### The task
Transcribe the whole listing below without changing a word, but leave out every image.
______________________________
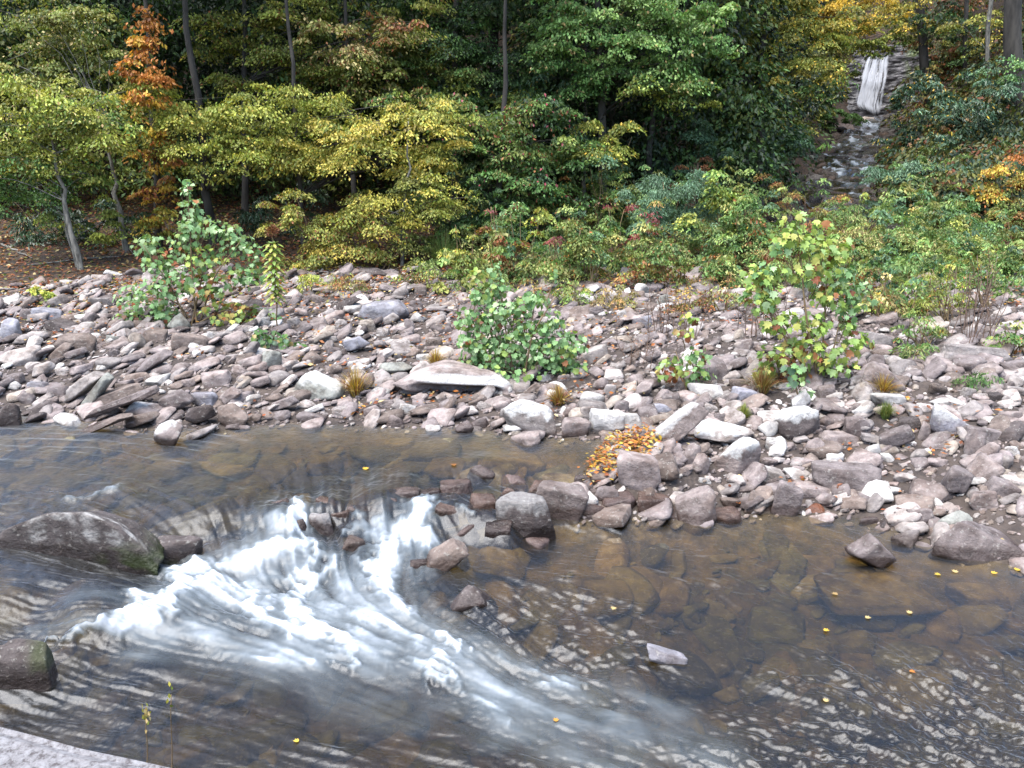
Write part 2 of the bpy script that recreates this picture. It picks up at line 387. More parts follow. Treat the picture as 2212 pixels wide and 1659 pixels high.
def box(A, k):
    for ax in (0, 1):
        P = np.pad(A, [(k, k) if a == ax else (0, 0) for a in (0, 1)], mode='edge'); c = np.cumsum(P, axis=ax)
        n = A.shape[ax]; hi = np.take(c, np.arange(n) + 2 * k, axis=ax); lo = np.take(c, np.maximum(np.arange(n) - 1, 0), axis=ax)
        A = (hi - lo) / (2 * k)
    return A
def lic(noise, steps, h):
    acc = noise.copy()
    for sgn in (1, -1):
        x = GX.copy(); y = GY.copy()
        for k in range(steps):
            i = np.clip(((x - X0) / .1).astype(int), 0, u_.shape[1] - 1); j = np.clip(((y - Y0) / .1).astype(int), 0, u_.shape[0] - 1)
            x += sgn * h * u_[j, i]; y += sgn * h * v_[j, i]
            a = np.clip(((x - X0) / RES).astype(int), 0, noise.shape[1] - 1); b = np.clip(((y - Y0) / RES).astype(int), 0, noise.shape[0] - 1)
            acc += noise[b, a]
    acc = acc / (2 * steps + 1); acc -= acc.mean(); return acc / acc.std()
wn1 = rng.standard_normal(GX.shape)
L1 = lic(box(wn1, 1), 14, RES * 1.2)
L2 = lic(box(rng.standard_normal(GX.shape), 4), 16, RES * 2)
L3 = lic(box(rng.standard_normal(GX.shape), 9), 10, RES * 2.5)
L4 = lic(box(rng.standard_normal(GX.shape), 6), 7, RES * 2)
# the sheet itself: finer near the camera
ang = np.linspace(0, 1, 560)
wy = 1.0 / np.linspace(1 / 4.35, 1 / 15.2, 560)
ws = np.linspace(-1, 1, 760)
WY, WS = np.meshgrid(wy, ws, indexing='ij'); WX = WS * (WY * .68 + .8)
x, y = WX.ravel(), WY.ravel()
lv, amp = idw(x, y, LVP, LV[:, 2:4])
l1 = samp(L1, x, y, X0, Y0, RES); l2 = samp(L2, x, y, X0, Y0, RES); l3 = samp(L3, x, y, X0, Y0, RES); l4 = samp(L4, x, y, X0, Y0, RES)
RIDGE = [(655,1095,640,1160,20,1),(640,1155,560,1200,34,1),(600,1180,450,1230,36,.9),(430,1220,375,1255,28,1),(390,1270,330,1320,32,1.05),(340,1320,250,1370,24,1.1),(250,1370,120,1395,9,1.1),
 (450,1260,560,1285,28,.8),(540,1285,570,1350,24,.95),(570,1350,640,1372,24,.85),(690,1190,700,1250,24,.85),(700,1240,650,1285,36,1.05),(650,1290,660,1340,28,1),(660,1330,740,1400,30,.85),(740,1400,760,1440,20,.8),
 (925,1085,905,1130,28,1.1),(900,1130,800,1145,34,.95),(880,1150,850,1200,46,1),(850,1200,825,1270,36,.9),(830,1270,900,1330,18,.75),(760,1145,830,1150,16,.85),(1000,1098,1025,1108,12,.8),
 (820,1360,900,1400,30,.6),(880,1440,960,1460,24,.55),(950,1430,950,1495,28,.9),(1200,1478,1260,1490,22,.65),(1080,1430,1200,1480,16,.5),(975,1385,1015,1425,11,.75),(160,1080,250,1058,8,.6),(500,1420,700,1440,14,.45),
 (420,1330,560,1340,22,.5),(1010,1520,1120,1560,26,.45)]
VEIL = [(640,1110,600,1190,34,.75),(600,1180,430,1240,50,.8),(430,1250,800,1390,70,.76),(620,1200,900,1400,66,.76),(320,1345,700,1420,48,.6),(895,1110,845,1260,44,.85),(840,1270,960,1390,40,.6),(900,1400,1320,1550,80,.50),(800,1430,1080,1540,64,.44),
 (350,1290,420,1340,40,.7),(1150,1460,1450,1550,45,.38),(1100,1560,1450,1680,75,.36),(560,1440,900,1530,60,.32),(180,1290,330,1310,20,.30),(90,1370,250,1335,16,.30),(170,1078,260,1056,16,.3),(560,1120,600,1140,40,.25),(1350,1500,1560,1640,60,.3)]
blob = 2.6 * (fbm(x * 4.5 + .25 * l3, y * 4.5 + .25 * l2, 131, 4) - .5) / .3
blob2 = 2.6 * (fbm(x * 11, y * 11, 137, 3) - .5) / .3
wxp = x + .05 * blob + .022 * blob2; wyp = y + .05 * l4 * .6 + .05 * (fbm(x * 5, y * 5, 139, 3) - .5) * 4
def strokes(lst, qx, qy, k):
    f = np.zeros(len(qx))
    for (a, b, c, d, w, I) in lst:
        za, zb = level(*[np.array([q]) for q in at_z(a, b, -.3)[:2]])[0], level(*[np.array([q]) for q in at_z(c, d, -.3)[:2]])[0]
        A, B = at_z(a, b, za)[:2], at_z(c, d, zb)[:2]; wm = w * np.hypot(A[0], A[1]) / FOC * 1.25
        e = B - A; t = np.clip(((qx - A[0]) * e[0] + (qy - A[1]) * e[1]) / (e @ e + 1e-9), 0, 1)
        q = np.hypot(qx - A[0] - t * e[0], (qy - A[1] - t * e[1]) * .8) / wm
        f = np.maximum(f, I * np.exp(-(q ** 2) * k))
    return f
ridge = strokes(RIDGE, wxp, wyp, 1.0); veil = strokes(VEIL, x + .04 * blob, y + .04 * l4, .75); foam = np.maximum(ridge, .8 * veil)
tex = .30 * l1 + .34 * l3 + .40 * l4 + .22 * l2 + .25 * blob
veil = np.clip(veil - .10, 0, 1)
fm = np.clip(veil * (.80 + .40 * tex), 0, .80) + np.clip(sstep(.30, 1.0, ridge + .10 * tex), 0, 1) * (.55 + .10 * l1)
fm = np.clip(fm, 0, .97)
cross = fbm(x * 5 + l3 * .3, y * 9, 31, 3) - .5
rs_ = sstep(-1.5, 2.0, x)
cross2 = fbm(x * 13 + l2 * .25, y * 19 + l1 * .2, 35, 3) - .5
hgt = lv + amp * ((.30 - .20 * rs_) * l2 + .14 * l1 + .24 * l3 + (.5 + .55 * rs_) * cross + (.15 + .8 * rs_) * cross2) * (.58 + .26 * sstep(6.5, 9, y) + .20 * rs_) * (.35 + 1.25 * sstep(.34, .66, fbm(x * .55 + .2 * l3, y * .8, 151, 3))) * (1 - .6 * np.clip(foam, 0, 1)) + foam * .045 * (l3 * .10 + l4 * .10 + .16 * blob + .8) + ridge * .03
# water humps where it slides over boulders
for (a, b, rr, hh) in ((560,1120,.5,.06),(780,1100,.35,.08),(1040,1015,.3,.05),(160,1275,.6,.05),(1310,1245,.5,.03)):
    P = at_z(a, b, -.1); hgt = hgt + hh * np.exp(-((x - P[0]) ** 2 + (y - P[1]) ** 2) / rr ** 2)
dep = np.clip((lv - terrain(x, y)) / .75, 0, 1)
wme = mesh_arrays('water', np.stack([x, y, hgt], -1), [grid_faces(*WX.shape)], True, {'foam': fm, 'depth': dep, 'flowu': l1})
tag(link('water', wme, M_WATER), kind='structure')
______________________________
### Solved exercise
Write part 2 of the bpy script that recreates this picture. It picks up at line 387. More parts follow. Treat the picture as 2212 pixels wide and 1659 pixels high.
def box(A, k):
    for ax in (0, 1):
        P = np.pad(A, [(k, k) if a == ax else (0, 0) for a in (0, 1)], mode='edge'); c = np.cumsum(P, axis=ax)
        n = A.shape[ax]; hi = np.take(c, np.arange(n) + 2 * k, axis=ax); lo = np.take(c, np.maximum(np.arange(n) - 1, 0), axis=ax)
        A = (hi - lo) / (2 * k)
    return A
def lic(noise, steps, h):
    acc = noise.copy()
    for sgn in (1, -1):
        x = GX.copy(); y = GY.copy()
        for k in range(steps):
            i = np.clip(((x - X0) / .1).astype(int), 0, u_.shape[1] - 1); j = np.clip(((y - Y0) / .1).astype(int), 0, u_.shape[0] - 1)
            x += sgn * h * u_[j, i]; y += sgn * h * v_[j, i]
            a = np.clip(((x - X0) / RES).astype(int), 0, noise.shape[1] - 1); b = np.clip(((y - Y0) / RES).astype(int), 0, noise.shape[0] - 1)
            acc += noise[b, a]
    acc = acc / (2 * steps + 1); acc -= acc.mean(); return acc / acc.std()
wn1 = rng.standard_normal(GX.shape)
L1 = lic(box(wn1, 1), 14, RES * 1.2)
L2 = lic(box(rng.standard_normal(GX.shape), 4), 16, RES * 2)
L3 = lic(box(rng.standard_normal(GX.shape), 9), 10, RES * 2.5)
L4 = lic(box(rng.standard_normal(GX.shape), 6), 7, RES * 2)
# the sheet itself: finer near the camera
ang = np.linspace(0, 1, 560)
wy = 1.0 / np.linspace(1 / 4.35, 1 / 15.2, 560)
ws = np.linspace(-1, 1, 760)
WY, WS = np.meshgrid(wy, ws, indexing='ij'); WX = WS * (WY * .68 + .8)
x, y = WX.ravel(), WY.ravel()
lv, amp = idw(x, y, LVP, LV[:, 2:4])
l1 = samp(L1, x, y, X0, Y0, RES); l2 = samp(L2, x, y, X0, Y0, RES); l3 = samp(L3, x, y, X0, Y0, RES); l4 = samp(L4, x, y, X0, Y0, RES)
RIDGE = [(655,1095,640,1160,20,1),(640,1155,560,1200,34,1),(600,1180,450,1230,36,.9),(430,1220,375,1255,28,1),(390,1270,330,1320,32,1.05),(340,1320,250,1370,24,1.1),(250,1370,120,1395,9,1.1),
 (450,1260,560,1285,28,.8),(540,1285,570,1350,24,.95),(570,1350,640,1372,24,.85),(690,1190,700,1250,24,.85),(700,1240,650,1285,36,1.05),(650,1290,660,1340,28,1),(660,1330,740,1400,30,.85),(740,1400,760,1440,20,.8),
 (925,1085,905,1130,28,1.1),(900,1130,800,1145,34,.95),(880,1150,850,1200,46,1),(850,1200,825,1270,36,.9),(830,1270,900,1330,18,.75),(760,1145,830,1150,16,.85),(1000,1098,1025,1108,12,.8),
 (820,1360,900,1400,30,.6),(880,1440,960,1460,24,.55),(950,1430,950,1495,28,.9),(1200,1478,1260,1490,22,.65),(1080,1430,1200,1480,16,.5),(975,1385,1015,1425,11,.75),(160,1080,250,1058,8,.6),(500,1420,700,1440,14,.45),
 (420,1330,560,1340,22,.5),(1010,1520,1120,1560,26,.45)]
VEIL = [(640,1110,600,1190,34,.75),(600,1180,430,1240,50,.8),(430,1250,800,1390,70,.76),(620,1200,900,1400,66,.76),(320,1345,700,1420,48,.6),(895,1110,845,1260,44,.85),(840,1270,960,1390,40,.6),(900,1400,1320,1550,80,.50),(800,1430,1080,1540,64,.44),
 (350,1290,420,1340,40,.7),(1150,1460,1450,1550,45,.38),(1100,1560,1450,1680,75,.36),(560,1440,900,1530,60,.32),(180,1290,330,1310,20,.30),(90,1370,250,1335,16,.30),(170,1078,260,1056,16,.3),(560,1120,600,1140,40,.25),(1350,1500,1560,1640,60,.3)]
blob = 2.6 * (fbm(x * 4.5 + .25 * l3, y * 4.5 + .25 * l2, 131, 4) - .5) / .3
blob2 = 2.6 * (fbm(x * 11, y * 11, 137, 3) - .5) / .3
wxp = x + .05 * blob + .022 * blob2; wyp = y + .05 * l4 * .6 + .05 * (fbm(x * 5, y * 5, 139, 3) - .5) * 4
def strokes(lst, qx, qy, k):
    f = np.zeros(len(qx))
    for (a, b, c, d, w, I) in lst:
        za, zb = level(*[np.array([q]) for q in at_z(a, b, -.3)[:2]])[0], level(*[np.array([q]) for q in at_z(c, d, -.3)[:2]])[0]
        A, B = at_z(a, b, za)[:2], at_z(c, d, zb)[:2]; wm = w * np.hypot(A[0], A[1]) / FOC * 1.25
        e = B - A; t = np.clip(((qx - A[0]) * e[0] + (qy - A[1]) * e[1]) / (e @ e + 1e-9), 0, 1)
        q = np.hypot(qx - A[0] - t * e[0], (qy - A[1] - t * e[1]) * .8) / wm
        f = np.maximum(f, I * np.exp(-(q ** 2) * k))
    return f
ridge = strokes(RIDGE, wxp, wyp, 1.0); veil = strokes(VEIL, x + .04 * blob, y + .04 * l4, .75); foam = np.maximum(ridge, .8 * veil)
tex = .30 * l1 + .34 * l3 + .40 * l4 + .22 * l2 + .25 * blob
veil = np.clip(veil - .10, 0, 1)
fm = np.clip(veil * (.80 + .40 * tex), 0, .80) + np.clip(sstep(.30, 1.0, ridge + .10 * tex), 0, 1) * (.55 + .10 * l1)
fm = np.clip(fm, 0, .97)
cross = fbm(x * 5 + l3 * .3, y * 9, 31, 3) - .5
rs_ = sstep(-1.5, 2.0, x)
cross2 = fbm(x * 13 + l2 * .25, y * 19 + l1 * .2, 35, 3) - .5
hgt = lv + amp * ((.30 - .20 * rs_) * l2 + .14 * l1 + .24 * l3 + (.5 + .55 * rs_) * cross + (.15 + .8 * rs_) * cross2) * (.58 + .26 * sstep(6.5, 9, y) + .20 * rs_) * (.35 + 1.25 * sstep(.34, .66, fbm(x * .55 + .2 * l3, y * .8, 151, 3))) * (1 - .6 * np.clip(foam, 0, 1)) + foam * .045 * (l3 * .10 + l4 * .10 + .16 * blob + .8) + ridge * .03
# water humps where it slides over boulders
for (a, b, rr, hh) in ((560,1120,.5,.06),(780,1100,.35,.08),(1040,1015,.3,.05),(160,1275,.6,.05),(1310,1245,.5,.03)):
    P = at_z(a, b, -.1); hgt = hgt + hh * np.exp(-((x - P[0]) ** 2 + (y - P[1]) ** 2) / rr ** 2)
dep = np.clip((lv - terrain(x, y)) / .75, 0, 1)
wme = mesh_arrays('water', np.stack([x, y, hgt], -1), [grid_faces(*WX.shape)], True, {'foam': fm, 'depth': dep, 'flowu': l1})
tag(link('water', wme, M_WATER), kind='structure')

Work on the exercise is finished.